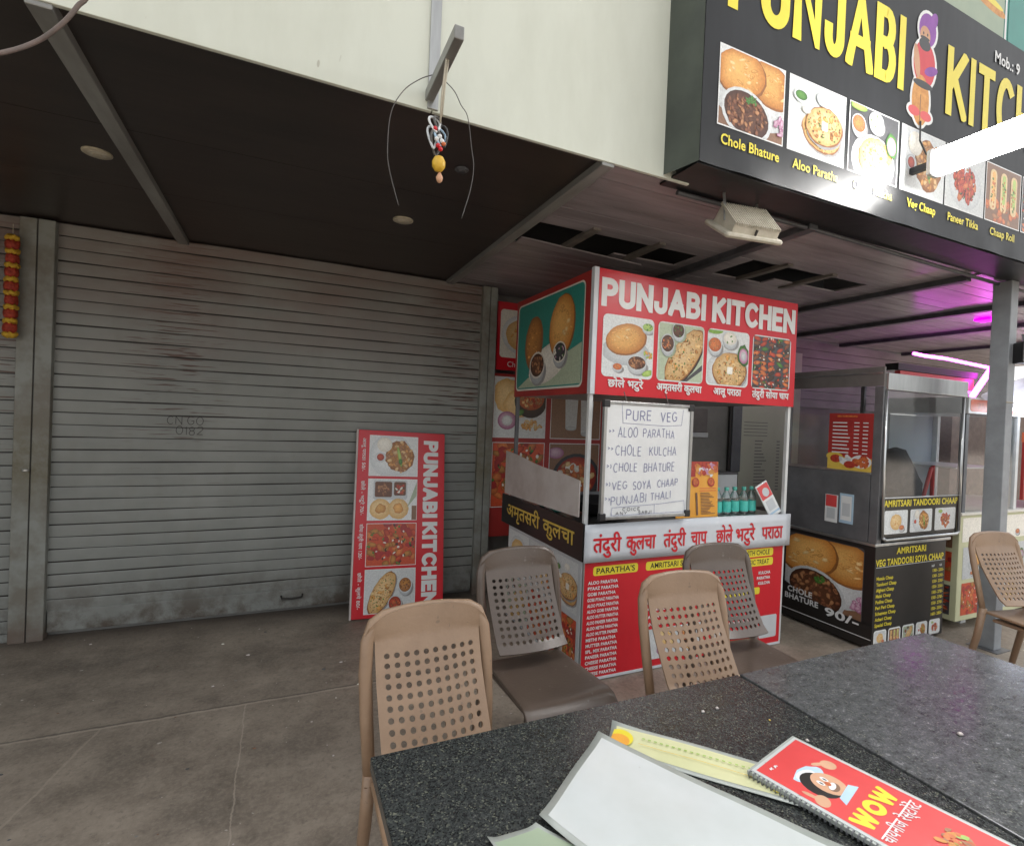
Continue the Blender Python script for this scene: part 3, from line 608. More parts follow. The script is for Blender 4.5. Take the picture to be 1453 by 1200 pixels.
# rolling shutters and their posts
YS = 3.97
def slats(x0, x1, z0, z1, pitch=.0765):
    mb = MB(); n = int(round((z1-z0)/pitch)); p = (z1-z0)/n
    prof = []
    for k in range(n):
        z = z0+k*p; d = random.uniform(-.0012, .0012)
        prof += [(-.001+d, z+.001), (-.0022+d, z+p*.25), (-.003+d, z+p*.55), (-.0026+d, z+p*.85), (-.0014+d, z+p-.006), (.006, z+p-.0045), (.006, z+p)]
    m = 15; xs = [x0+(x1-x0)*i/(m-1) for i in range(m)]; v = []
    for i, (y, z) in enumerate(prof):
        k_ = i//7
        for x in xs: v.append((x, YS+y+.004*sin(x*2.3+z*1.7)+.0016*sin(x*7+k_*2.1)+.0008*sin(x*17+k_*5), z+.0016*sin(x*3.1+k_*1.3)+.0008*sin(x*9+k_*2.7)))
    for i in range(len(prof)-1):
        mb.add([], [], 'shut')
    f1 = []; f2 = []
    for i in range(len(prof)-1):
        for j in range(m-1): (f2 if i % 7 in (4, 5, 6) else f1).append((i*m+j, i*m+j+1, (i+1)*m+j+1, (i+1)*m+j))
    mb.add(v, f1, 'shut'); k = len(mb.v)-len(v); i = mb.mi('groove')
    for f in f2: mb.f.append([a+k for a in f]); mb.m.append(i)
    return mb
sh = thing('rolling_shutter', 'wide closed grey green rolling shutter with rust streaks and scratched writing', 'shutter', (.08, YS, 0))
scu = slats(-1.27, 1.45, .16, 2.515).build('shutter_curtain', sh)
bb = MB().box(-1.265, YS-.012, .035, 1.445, YS+.012, .165, 'shut').build('bottom_rail', sh, bevel=.004)
MB().tube([(.03, YS-.012, .125), (.035, YS-.035, .112), (.10, YS-.04, .108), (.165, YS-.035, .112), (.17, YS-.012, .125)], .007, 'groove', 8).build('pull_handle', bb, smooth=True)
a = Art((0, YS-.0145, 0)); a.strokes('CN GO', -.685, 1.317, .205, .055, .0035, 'groove', jit=.05); a.strokes('0182', -.635, 1.25, .155, .055, .0035, 'groove', jit=.05)
a.build('lettering', scu)
sh2 = thing('rolling_shutter', 'narrow strip of second grey shutter cut by left edge behind marigold garland', 'shutter', (-2.6, YS, 0))
slats(-4.0, -1.435, .05, 2.515).build('shutter_curtain', sh2); box('bottom_rail', sh2, -4.0, YS-.012, .0, -1.44, YS+.012, .05, 'shut')
def guide(x0, x1, label):
    t = thing('shutter_post', label, 'post', ((x0+x1)/2, YS, 0)); mid = (x0+x1)/2
    MB().box(x0, YS-.045, 0, mid-.003, YS+.03, 2.505, 'postg').box(mid+.003, YS-.045, 0, x1, YS+.03, 2.505, 'postg').build('guide_channel', t, bevel=.004)
    MB().box(mid-.003, YS-.036, 0, mid+.003, YS+.02, 2.5, 'groove').build('channel_gap', t)
    return t
g1 = guide(-1.435, -1.27, 'grimy grey guide post between the wide shutter and the garland')
MB().lathe((-1.37, YS-.05, 1.02), [(.018, 0), (.018, .012)], 'alu', 12).build('bolt', g1)
guide(1.45, 1.575, 'grey guide post between the wide shutter and the food posters')
gl = thing('marigold_garland', 'red and yellow marigold garland hanging at left shutter edge', 'garland', (-1.455, YS-.09, 1.78))
for k in range(15):
    z = 2.36-k*.0395; yb = k % 2 == 0
    mb = MB(); r = .028 if not yb else .030; zs = 1.5 if not yb else .8; mb.lathe((0, 0, 0), [(.4*r, -.02*zs), (r, -.012*zs), (r*1.08, 0), (r, .013*zs), (.4*r, .02*zs)], 'marigy' if yb else 'marig', 14)
    mb.v = [(-1.445+x*(1+.18*sin(9*math.atan2(y, x)+k)), YS-.09+y, z+zz+.006*sin(5*math.atan2(y, x)+k)) for x, y, zz in mb.v]
    mb.build('marigold', gl, smooth=True)
MB().tube([(-1.445, YS-.09, 2.44), (-1.445, YS-.09, 2.36)], .002, 'thread').build('string', gl)

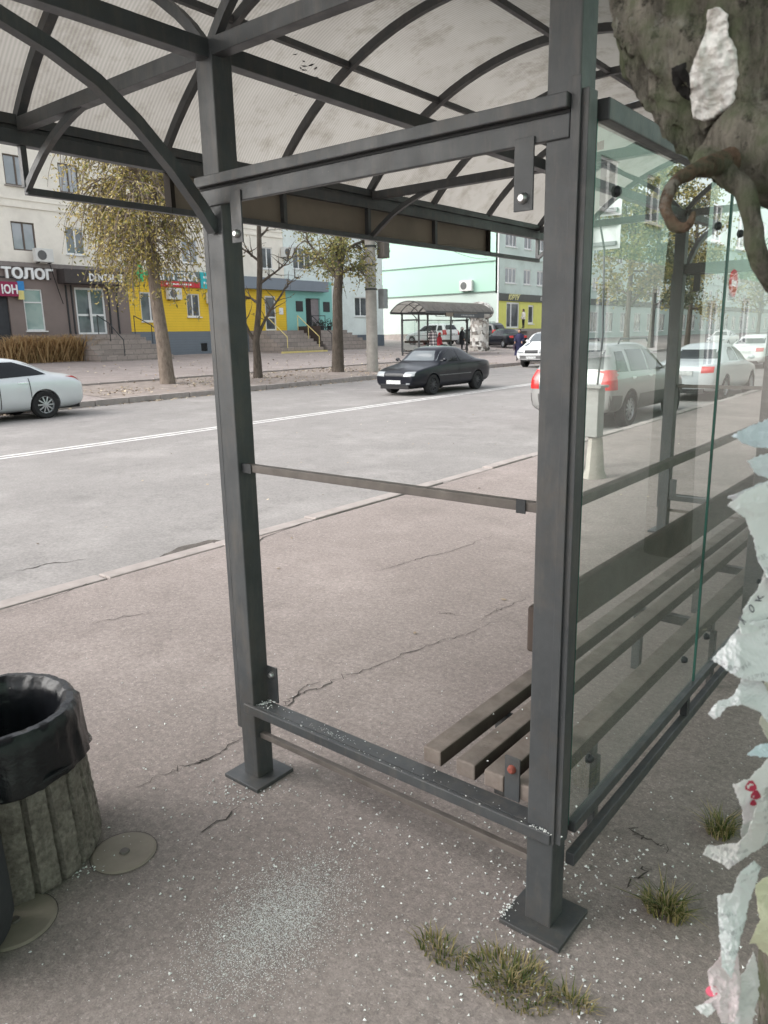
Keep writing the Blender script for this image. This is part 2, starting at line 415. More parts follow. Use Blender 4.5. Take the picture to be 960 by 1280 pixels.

********

● TASK OBJECTIVE
Excluding the pictures, reproduce every entry exactly as given.

● SOLUTION TO THIS EXERCISE
Continue the Blender Python script for this scene: part 3, from line 608. More parts follow. The script is for Blender 4.5. Take the picture to be 1453 by 1200 pixels.
# rolling shutters and their posts
YS = 3.97
def slats(x0, x1, z0, z1, pitch=.0765):
    mb = MB(); n = int(round((z1-z0)/pitch)); p = (z1-z0)/n
    prof = []
    for k in range(n):
        z = z0+k*p; d = random.uniform(-.0012, .0012)
        prof += [(-.001+d, z+.001), (-.0022+d, z+p*.25), (-.003+d, z+p*.55), (-.0026+d, z+p*.85), (-.0014+d, z+p-.006), (.006, z+p-.0045), (.006, z+p)]
    m = 15; xs = [x0+(x1-x0)*i/(m-1) for i in range(m)]; v = []
    for i, (y, z) in enumerate(prof):
        k_ = i//7
        for x in xs: v.append((x, YS+y+.004*sin(x*2.3+z*1.7)+.0016*sin(x*7+k_*2.1)+.0008*sin(x*17+k_*5), z+.0016*sin(x*3.1+k_*1.3)+.0008*sin(x*9+k_*2.7)))
    for i in range(len(prof)-1):
        mb.add([], [], 'shut')
    f1 = []; f2 = []
    for i in range(len(prof)-1):
        for j in range(m-1): (f2 if i % 7 in (4, 5, 6) else f1).append((i*m+j, i*m+j+1, (i+1)*m+j+1, (i+1)*m+j))
    mb.add(v, f1, 'shut'); k = len(mb.v)-len(v); i = mb.mi('groove')
    for f in f2: mb.f.append([a+k for a in f]); mb.m.append(i)
    return mb
sh = thing('rolling_shutter', 'wide closed grey green rolling shutter with rust streaks and scratched writing', 'shutter', (.08, YS, 0))
scu = slats(-1.27, 1.45, .16, 2.515).build('shutter_curtain', sh)
bb = MB().box(-1.265, YS-.012, .035, 1.445, YS+.012, .165, 'shut').build('bottom_rail', sh, bevel=.004)
MB().tube([(.03, YS-.012, .125), (.035, YS-.035, .112), (.10, YS-.04, .108), (.165, YS-.035, .112), (.17, YS-.012, .125)], .007, 'groove', 8).build('pull_handle', bb, smooth=True)
a = Art((0, YS-.0145, 0)); a.strokes('CN GO', -.685, 1.317, .205, .055, .0035, 'groove', jit=.05); a.strokes('0182', -.635, 1.25, .155, .055, .0035, 'groove', jit=.05)
a.build('lettering', scu)
sh2 = thing('rolling_shutter', 'narrow strip of second grey shutter cut by left edge behind marigold garland', 'shutter', (-2.6, YS, 0))
slats(-4.0, -1.435, .05, 2.515).build('shutter_curtain', sh2); box('bottom_rail', sh2, -4.0, YS-.012, .0, -1.44, YS+.012, .05, 'shut')
def guide(x0, x1, label):
    t = thing('shutter_post', label, 'post', ((x0+x1)/2, YS, 0)); mid = (x0+x1)/2
    MB().box(x0, YS-.045, 0, mid-.003, YS+.03, 2.505, 'postg').box(mid+.003, YS-.045, 0, x1, YS+.03, 2.505, 'postg').build('guide_channel', t, bevel=.004)
    MB().box(mid-.003, YS-.036, 0, mid+.003, YS+.02, 2.5, 'groove').build('channel_gap', t)
    return t
g1 = guide(-1.435, -1.27, 'grimy grey guide post between the wide shutter and the garland')
MB().lathe((-1.37, YS-.05, 1.02), [(.018, 0), (.018, .012)], 'alu', 12).build('bolt', g1)
guide(1.45, 1.575, 'grey guide post between the wide shutter and the food posters')
gl = thing('marigold_garland', 'red and yellow marigold garland hanging at left shutter edge', 'garland', (-1.455, YS-.09, 1.78))
for k in range(15):
    z = 2.36-k*.0395; yb = k % 2 == 0
    mb = MB(); r = .028 if not yb else .030; zs = 1.5 if not yb else .8; mb.lathe((0, 0, 0), [(.4*r, -.02*zs), (r, -.012*zs), (r*1.08, 0), (r, .013*zs), (.4*r, .02*zs)], 'marigy' if yb else 'marig', 14)
    mb.v = [(-1.445+x*(1+.18*sin(9*math.atan2(y, x)+k)), YS-.09+y, z+zz+.006*sin(5*math.atan2(y, x)+k)) for x, y, zz in mb.v]
    mb.build('marigold', gl, smooth=True)
MB().tube([(-1.445, YS-.09, 2.44), (-1.445, YS-.09, 2.36)], .002, 'thread').build('string', gl)

Keep writing the Blender script for this image. This is part 2, starting at line 415. More parts follow. Use Blender 4.5. Take the picture to be 960 by 1280 pixels.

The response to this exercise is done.